コンセプト

日本は世界でかつてないほど注目を集め一大ブームの波が来ています。
和食がユネスコの無形文化財に指定されパリのフレンチの世界でも昆布や鰹などの出汁がちょっとした流行だそうです。
ここ昨今のインバウンドのお陰で世界に日本の文化や伝統が紹介されることも多く、お蕎麦も日本古来の食文化として注目されることも必至だと思います。

器も蕎麦を引き立てるうえで重要な役割を担うものだと考えており焼き物も日本の文化を語るうえで欠かせないものです。
焼き物はそれぞれの産地で人々の苦労や努力によってその伝統が守られてきました。
何百年も受け継がれたデザインは決して飽きることもなく完成されていて今でも古さを感じさせません。

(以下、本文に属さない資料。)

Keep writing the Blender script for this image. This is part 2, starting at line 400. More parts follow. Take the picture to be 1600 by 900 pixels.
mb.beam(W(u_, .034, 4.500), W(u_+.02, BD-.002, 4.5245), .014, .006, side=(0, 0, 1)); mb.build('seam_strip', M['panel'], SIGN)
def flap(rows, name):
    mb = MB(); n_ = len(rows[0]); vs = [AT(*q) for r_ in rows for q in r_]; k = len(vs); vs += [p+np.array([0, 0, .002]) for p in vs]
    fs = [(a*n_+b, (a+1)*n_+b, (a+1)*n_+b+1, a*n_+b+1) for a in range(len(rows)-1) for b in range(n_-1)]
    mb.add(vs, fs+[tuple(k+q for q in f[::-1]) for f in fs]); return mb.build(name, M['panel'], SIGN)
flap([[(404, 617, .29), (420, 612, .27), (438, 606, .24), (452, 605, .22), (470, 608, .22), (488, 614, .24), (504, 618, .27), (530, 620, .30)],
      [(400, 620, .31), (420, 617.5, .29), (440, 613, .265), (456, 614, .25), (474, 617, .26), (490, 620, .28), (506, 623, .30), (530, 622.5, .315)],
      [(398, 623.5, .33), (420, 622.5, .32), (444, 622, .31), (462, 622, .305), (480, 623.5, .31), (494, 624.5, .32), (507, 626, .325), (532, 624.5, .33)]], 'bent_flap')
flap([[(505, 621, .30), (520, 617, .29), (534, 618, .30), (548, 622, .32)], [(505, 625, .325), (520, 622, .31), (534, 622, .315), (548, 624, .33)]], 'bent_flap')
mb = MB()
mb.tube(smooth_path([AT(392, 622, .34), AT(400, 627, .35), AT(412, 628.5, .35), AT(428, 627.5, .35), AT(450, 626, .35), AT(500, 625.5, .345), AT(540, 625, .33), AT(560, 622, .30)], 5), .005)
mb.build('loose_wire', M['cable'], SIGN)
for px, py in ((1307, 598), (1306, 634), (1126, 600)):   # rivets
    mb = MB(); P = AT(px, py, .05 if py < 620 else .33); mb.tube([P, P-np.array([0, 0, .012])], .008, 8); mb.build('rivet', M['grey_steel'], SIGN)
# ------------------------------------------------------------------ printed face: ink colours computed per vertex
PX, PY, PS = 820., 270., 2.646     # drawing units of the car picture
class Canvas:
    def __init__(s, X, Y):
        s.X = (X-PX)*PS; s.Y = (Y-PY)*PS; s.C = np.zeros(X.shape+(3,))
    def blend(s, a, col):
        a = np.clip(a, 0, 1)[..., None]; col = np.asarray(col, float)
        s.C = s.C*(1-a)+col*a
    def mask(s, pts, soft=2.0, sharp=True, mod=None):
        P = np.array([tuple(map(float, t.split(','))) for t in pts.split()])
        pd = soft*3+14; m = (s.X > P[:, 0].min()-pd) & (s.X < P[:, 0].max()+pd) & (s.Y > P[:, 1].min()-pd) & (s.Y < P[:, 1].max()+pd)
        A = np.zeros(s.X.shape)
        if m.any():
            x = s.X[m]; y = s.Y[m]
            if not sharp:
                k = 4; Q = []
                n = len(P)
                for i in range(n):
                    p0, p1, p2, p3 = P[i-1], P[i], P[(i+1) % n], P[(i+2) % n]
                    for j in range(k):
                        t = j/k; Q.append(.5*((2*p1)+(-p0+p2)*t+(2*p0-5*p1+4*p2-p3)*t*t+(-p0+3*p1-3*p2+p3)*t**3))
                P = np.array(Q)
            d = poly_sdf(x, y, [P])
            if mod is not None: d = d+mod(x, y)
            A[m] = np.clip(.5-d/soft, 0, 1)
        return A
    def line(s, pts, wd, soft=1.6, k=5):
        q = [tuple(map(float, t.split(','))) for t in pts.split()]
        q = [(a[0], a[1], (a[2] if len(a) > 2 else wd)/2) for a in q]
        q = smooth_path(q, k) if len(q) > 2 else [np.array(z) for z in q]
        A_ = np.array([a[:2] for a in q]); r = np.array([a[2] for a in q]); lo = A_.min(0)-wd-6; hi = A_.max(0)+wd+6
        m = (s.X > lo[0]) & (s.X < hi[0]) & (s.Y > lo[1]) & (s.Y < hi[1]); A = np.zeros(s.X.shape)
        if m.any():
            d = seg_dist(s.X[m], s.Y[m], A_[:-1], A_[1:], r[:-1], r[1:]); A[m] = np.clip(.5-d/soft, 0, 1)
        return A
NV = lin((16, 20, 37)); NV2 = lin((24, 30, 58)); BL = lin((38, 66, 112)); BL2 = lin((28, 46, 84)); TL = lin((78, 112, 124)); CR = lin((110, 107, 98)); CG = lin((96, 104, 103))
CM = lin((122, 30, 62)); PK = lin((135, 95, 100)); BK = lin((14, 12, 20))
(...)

しかしその伝統は後継者不足や環境などの問題で所によっては途絶えてしまいそうです。
国内随一の窯業地瀬戸もかつては瀬戸物と呼ばれるほどの隆盛を極め高度成長期を支えてきましたが、今は見る影もないほどになってしまいました。
同じく高度成長期日本人の胃袋を支えてきた町場のお蕎麦屋さんも年々数を減らし安価なたち蕎麦チェーンにとって代わられました。

一方で桃山時代の焼き物に思いを馳せその素晴らしさを再現すべく心血を注ぐ作家や、
お客様に本当に美味しいお蕎麦をお出ししようと懸命に全国を駆け回り収穫まで手伝うお蕎麦屋さんを見てきました。

私は情熱をもって仕事をされているこの方々の懸け橋になれないかと思いこの仕事を選びました。

お客様に喜んでもらうという共通の目標には相通じるものがあると考えたからです。
両者の繁栄があってこそ伝統は守られ後継者も増えると思います。
皆様にその素晴らしい伝統を少しでも伝えることが私の使命だと感じております。